The Latymer School, in Enfield, north London, was ordered to allow the boy into the sixth form because he met strict academic criteria, despite concerns over his attitude.

Jane Martin, the Local Government Ombudsman, said: "The Government's school admissions code specifically prohibits the school from selecting sixthform pupils based on their behaviour records. As the boy had satisfied the academic requirements to join the sixth form, he should have been admitted."

It was revealed that the school could only prevent the pupil from taking up a sixth–form place if he had been expelled during his GCSEs.

Brian Lightman, general secretary of the Association of School and College Leaders, said: "A school should not be forced to have a disruptive pupil in the sixth form or any other part of the school.  If any schools have concerns in this way, they should use full exclusion procedures."

The Latymer School selects 11–year-olds on the basis of academic ability.

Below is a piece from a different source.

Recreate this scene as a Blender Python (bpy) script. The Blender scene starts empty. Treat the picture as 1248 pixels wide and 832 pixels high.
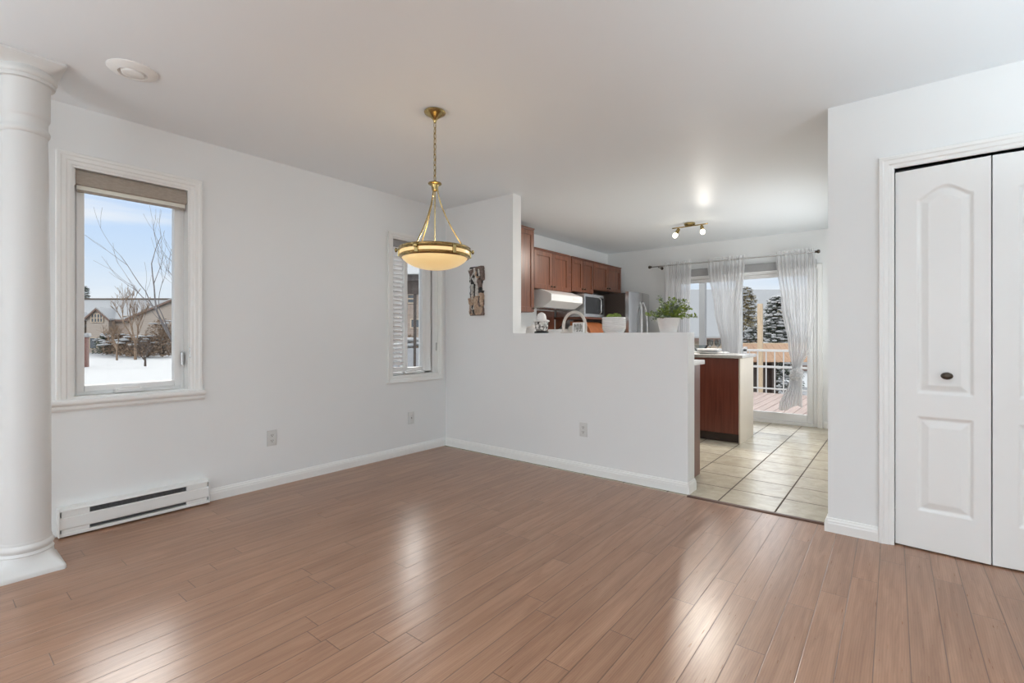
import bpy, bmesh, math, random
from mathutils import Vector, Matrix, noise
random.seed(7)
R = math.radians
sc = bpy.context.scene
C = sc.collection

# ------------------------------------------------------------------ camera, world, lights, exposure
YAW = R(38.86)
CAM = Vector((3.686, -3.48, 1.122))
FPX = 590.7
cd = bpy.data.cameras.new('camera'); cam = bpy.data.objects.new('camera', cd); C.objects.link(cam)
cam.location = CAM; cam.rotation_euler = (R(90), 0, YAW)
cd.sensor_width = 36; cd.lens = FPX/1248*36; cd.shift_y = -6/1248; cd.clip_start = .02; cd.clip_end = 600
sc.camera = cam
sc.view_settings.view_transform = 'Standard'; sc.view_settings.look = 'None'
sc.view_settings.gamma = 1; sc.view_settings.use_curve_mapping = False
sc.view_settings.exposure = 0.15
sc.cycles.use_denoising = True
sc.cycles.max_bounces = 10; sc.cycles.diffuse_bounces = 6; sc.cycles.transparent_max_bounces = 24
sc.cycles.sample_clamp_indirect = 6
sc.cycles.caustics_reflective = False; sc.cycles.caustics_refractive = False

def node(nt, t, loc=None, **kw):
    n = nt.nodes.new(t)
    for k, v in kw.items():
        if k in n.inputs: n.inputs[k].default_value = v
        else: setattr(n, k, v)
    return n
def ramp(nt, fac, stops, interp='LINEAR'):
    n = nt.nodes.new('ShaderNodeValToRGB'); e = n.color_ramp.elements; n.color_ramp.interpolation = interp
    while len(e) > 1: e.remove(e[-1])
    e[0].position = stops[0][0]; e[0].color = (*stops[0][1], 1)
    for p, c in stops[1:]:
        x = e.new(p); x.color = (*c, 1)
    nt.links.new(fac, n.inputs[0]); return n.outputs[0]

w = bpy.data.worlds.new('sky'); sc.world = w; w.use_nodes = True; nt = w.node_tree; nt.nodes.clear()
out = node(nt, 'ShaderNodeOutputWorld'); bg = node(nt, 'ShaderNodeBackground')
tc = node(nt, 'ShaderNodeTexCoord'); sp = node(nt, 'ShaderNodeSeparateXYZ')
nt.links.new(tc.outputs['Generated'], sp.inputs[0])
base = ramp(nt, sp.outputs[2], [(0, (.80, .82, .85)), (.06, (.74, .80, .87)), (.14, (.58, .71, .89)), (.24, (.46, .64, .92)), (.45, (.6, .72, .9)), (1, (.7, .8, .95))])
# bright band added to the north-west sky, for window reflections on the floor
dt = node(nt, 'ShaderNodeVectorMath', operation='DOT_PRODUCT'); dt.inputs[1].default_value = Vector((-.85, .52, 0)).normalized()
nt.links.new(tc.outputs['Generated'], dt.inputs[0])
glow = ramp(nt, dt.outputs['Value'], [(.45, (0, 0, 0)), (.62, (.3, .3, .3)), (.80, (1, 1, 1))])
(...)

It said that admission to its sixth form was dependent on pupils having the necessary GCSE results along with acting in an "evidently self–disciplined" manner, including abiding by attendance, punctuality and uniform rules.

It emerged that an unnamed boy – already at the school – was denied entry to the sixth form this year because of poor behaviour in the previous academic year that resulted in him being suspended.

The school insisted it should be able to turn down pupils for the sixth form if "admission would prejudice the school's ability to provide an efficient education".

But the ombudsman insisted that the ruling contravened the 2010 admissions code introduced by Labour to dictate entry to English state schools, which said that places "must not be dependent on attendance, behaviour record, or perceptions of attitude or motivation". The 2010 code has been replaced for admissions in 2013. The Department for Education said the updated document still carries similar rules that would have bound the school in the same way.

A spokesman said: "If a pupil's behaviour falls below the school's expected standard, it should take the appropriate action. A school can exclude a pupil permanently in response to a serious breach, or persistent breaches, of the school's behaviour policy."